For years, it seemed there were few pros to being Consequence.
Despite semi-stardom rapping with A Tribe Called Quest at age 16, the Queens-born lyricist spent more than a decade working security jobs and living with his mom as record deals with Rawkus, Relativity and Elektra fell through.
However, a chance friendship with Kanye West and an unflagging dedication to his craft culminated in a deal on West’s GOOD Music label and the recent release “Don’t Quit Your Day Job” – and an April tour with chart-topper Young Buck.
“God teaches you lessons in life,” says Dexter Raymond (Consequence) Mills, 30, who performed at Harlem’s famed Apollo Theater last weekend as part of a concert wrapping up Spider-Man Week in New York, the citywide celebration coinciding with the new “Spider-Man 3,” which opened May 4 – and which may have also inspired him.
“When Spider-Man couldn’t shoot webs, there was a vulnerability there: ‘If I ain’t got webs, how diligently am I being Spider-Man?’ It’s like that with me. If I don’t got rhymes, is that all there is to me? Can I get back to the guy behind the mask? The guy behind the music?”
Consequence tapped his rhyme resources in high school. A cousin of A Tribe Called Quest’s Q-Tip, the young artist honed his skills in ciphers with stars such as Busta Rhymes, Reverend Run and Phife. He got his break in 1993 when he spit verses on the B-side of Tribe single “Award Tour.”

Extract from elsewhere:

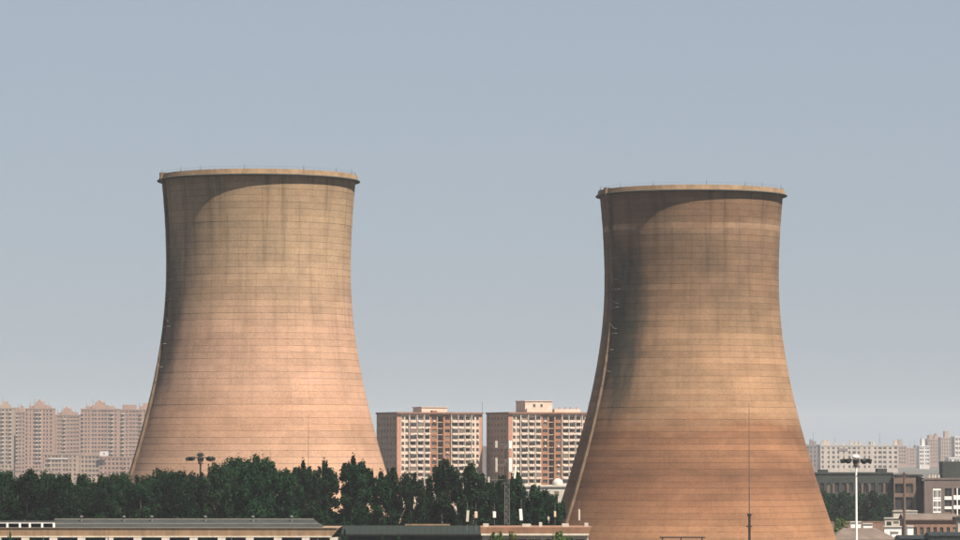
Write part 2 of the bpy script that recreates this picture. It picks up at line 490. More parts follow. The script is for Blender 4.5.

“I was in school, I had the record out, and (to girls) I was like, ‘Yo, you really need to holler at me, ’cause I’m going places!”‘ Consequence recalls with a laugh. “They were like, ‘I’m going places too, like my next class. See ya!”‘
Unfortunately, his shine was short-lived. Though he appeared on Tribe’s 1996 album “Beats, Rhymes and Life,” the group fell apart shortly afterward. So did the solo record he was to release through their production company.
What followed was a murky era of drinking, smoking and moving back in with his mom. A humbling moment working dock security at an Estee Lauder warehouse jump-started his will to flow and determination to return to rap.
A co-worker saw him on MTV in an old Busta Rhymes video and questioned him about it. Consequence denied he was the emcee on screen.
“When you go from being on TV to being back in the private sector it gets awkward,” he says. “I couldn’t do that to the brand of Consequence. That was the ickiest experience. But it was also a blessing.”
He attacked his writing with new passion and focus. Paychecks all went to the studio to record tracks and mixtapes. In 2002, he met Kanye West – at the time, not yet a megastar – and they became fast friends.
Eventually, West featured ‘Quence on his hit records “The College Dropout” and “Late Registration,” and signed him to his label.